Tour participants had the same reaction when Michael Spencer, an associate professor at the University of Mary Washington and chairman of its Department of Historic Preservation, led them into the basement to show—and describe—the “summer beams” hand-hewn by craftsmen who built the 1760s structure. He also offered tourgoers a peek inside a corner cabinet of the banquet room, to give them an idea of previous renovations, and showed them a date, “2-15-78,” scratched into a concrete slab under the front porch when it was added in the late 1970s.

Likewise, UMW student Ethan Knick, who also works at Rising Sun, let participants climb a ladder to poke their heads into the attic. There, he perched on a beam and pointed his flashlight at two rafters, diagonally across from each other and noticeably damaged by Civil War cannonballs. He bubbled with excitement as he crouched in the heat, surrounded by itchy insulation and the occasional wasp, and talked about the “brutal” shelling that rocked the city during the December 1862 Battle of Fredericksburg.

Visitors were thrilled with the access—not only to be able to go into areas normally roped off or barricaded, but also to crawl and climb into out-of-the-way places.

“It was 100 percent awesome, very, very amazing,” said Victoria Matthews, the tourism sales manager for Fredericksburg who tries to learn about unusual tidbits of city history so she can pass them along to people looking to visit or book conferences. “I know enough to get people interested, then I turn it over to the experts.”

Jackie Reader of Fredericksburg “nabbed” tickets as soon as she saw the event posted on Facebook.

“It’s great to get a behind-the-scenes look at historic homes,” she said. “This was way better than the public tour.”

The unusual access was limited to 12 participants because of the tight spaces involved, but Washington Heritage Museums plans to repeat the event on Sept. 28 and offer other behind-the-scenes looks at properties it maintains.

Spencer described the history of Rising Sun Tavern, first built as a home for Charles Washington, the youngest brother of President George Washington. As the property changed hands over the years, its use evolved as well, and historians are trying to piece together how the walls and artifacts, the mantelpieces in the basement or the 1829 signature of a “William Libby,” carved into the front of the building, reflect its changing story.
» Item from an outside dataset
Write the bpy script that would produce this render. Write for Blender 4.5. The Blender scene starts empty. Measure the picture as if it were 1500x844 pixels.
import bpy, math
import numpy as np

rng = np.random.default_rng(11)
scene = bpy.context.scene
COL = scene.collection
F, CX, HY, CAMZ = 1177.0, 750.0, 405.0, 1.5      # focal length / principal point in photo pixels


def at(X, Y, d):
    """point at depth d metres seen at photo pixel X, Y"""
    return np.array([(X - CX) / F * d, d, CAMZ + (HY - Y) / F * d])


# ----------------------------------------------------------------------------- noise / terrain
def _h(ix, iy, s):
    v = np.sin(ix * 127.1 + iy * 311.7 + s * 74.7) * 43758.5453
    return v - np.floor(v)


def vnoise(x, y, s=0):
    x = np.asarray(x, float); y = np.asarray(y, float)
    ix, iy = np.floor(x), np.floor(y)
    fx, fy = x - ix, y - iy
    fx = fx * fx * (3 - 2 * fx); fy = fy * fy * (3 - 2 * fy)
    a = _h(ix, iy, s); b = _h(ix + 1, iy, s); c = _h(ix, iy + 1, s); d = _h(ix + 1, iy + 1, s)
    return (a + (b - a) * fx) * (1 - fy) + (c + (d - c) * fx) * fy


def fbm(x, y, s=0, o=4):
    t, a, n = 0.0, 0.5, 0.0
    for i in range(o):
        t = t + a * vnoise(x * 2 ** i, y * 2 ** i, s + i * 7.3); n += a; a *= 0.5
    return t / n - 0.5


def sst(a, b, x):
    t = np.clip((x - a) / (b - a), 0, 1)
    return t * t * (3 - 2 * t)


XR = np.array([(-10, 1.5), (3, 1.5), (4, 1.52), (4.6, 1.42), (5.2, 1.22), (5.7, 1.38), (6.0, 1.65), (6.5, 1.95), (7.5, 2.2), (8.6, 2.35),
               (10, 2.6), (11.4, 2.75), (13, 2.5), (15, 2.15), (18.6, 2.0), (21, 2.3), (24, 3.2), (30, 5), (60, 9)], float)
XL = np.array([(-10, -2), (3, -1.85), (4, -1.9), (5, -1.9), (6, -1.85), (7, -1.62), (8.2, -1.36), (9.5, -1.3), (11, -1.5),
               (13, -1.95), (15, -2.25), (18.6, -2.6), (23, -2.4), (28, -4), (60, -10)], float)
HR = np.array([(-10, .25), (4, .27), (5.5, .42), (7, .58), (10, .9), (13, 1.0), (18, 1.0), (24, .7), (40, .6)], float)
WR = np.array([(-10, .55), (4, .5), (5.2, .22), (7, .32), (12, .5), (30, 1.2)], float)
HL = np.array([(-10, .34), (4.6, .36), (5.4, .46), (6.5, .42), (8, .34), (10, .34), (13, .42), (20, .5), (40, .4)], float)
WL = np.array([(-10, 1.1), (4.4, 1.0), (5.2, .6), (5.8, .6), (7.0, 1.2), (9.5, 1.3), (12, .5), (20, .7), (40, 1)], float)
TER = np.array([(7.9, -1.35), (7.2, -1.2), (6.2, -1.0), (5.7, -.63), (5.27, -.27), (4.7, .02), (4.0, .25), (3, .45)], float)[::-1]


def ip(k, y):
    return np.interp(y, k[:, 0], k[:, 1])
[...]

The best way to uncover the secrets is to explore, said Spencer, who had a strand of spider web hanging from the back of his head before the tour even started.

“A lot of concealed spaces tell us so much about a building,” he said. “We always want to go into the basements because people don’t change basements. They change kitchens.”

As tourgoers descended into the bottom of the building, they could see a section on the right showing the only exposed pieces of the original hardwood floors. The spline flooring—long strips of wood that act as a splice between two wood planks—would have been there when George Washington visited his brother. Spencer encouraged people to touch the wood and feel where the Father of Our Country once walked.

Likewise, Spencer told people to look above them at the massive summer beam that ran the full length of the structure, and how smaller beams or girders were used to separate the rooms. No matter how much the interior configuration may have changed over time, historians can look, from below, to see how spaces above originally were sectioned off, Spencer said.

Steve Moore of Spotsylvania County, who called himself a “history nut,” was excited to see for himself the damage from battles or wood-carved graffiti from earlier centuries.

“It was fantastic,” he said of the tour. “I hope they do more of them.”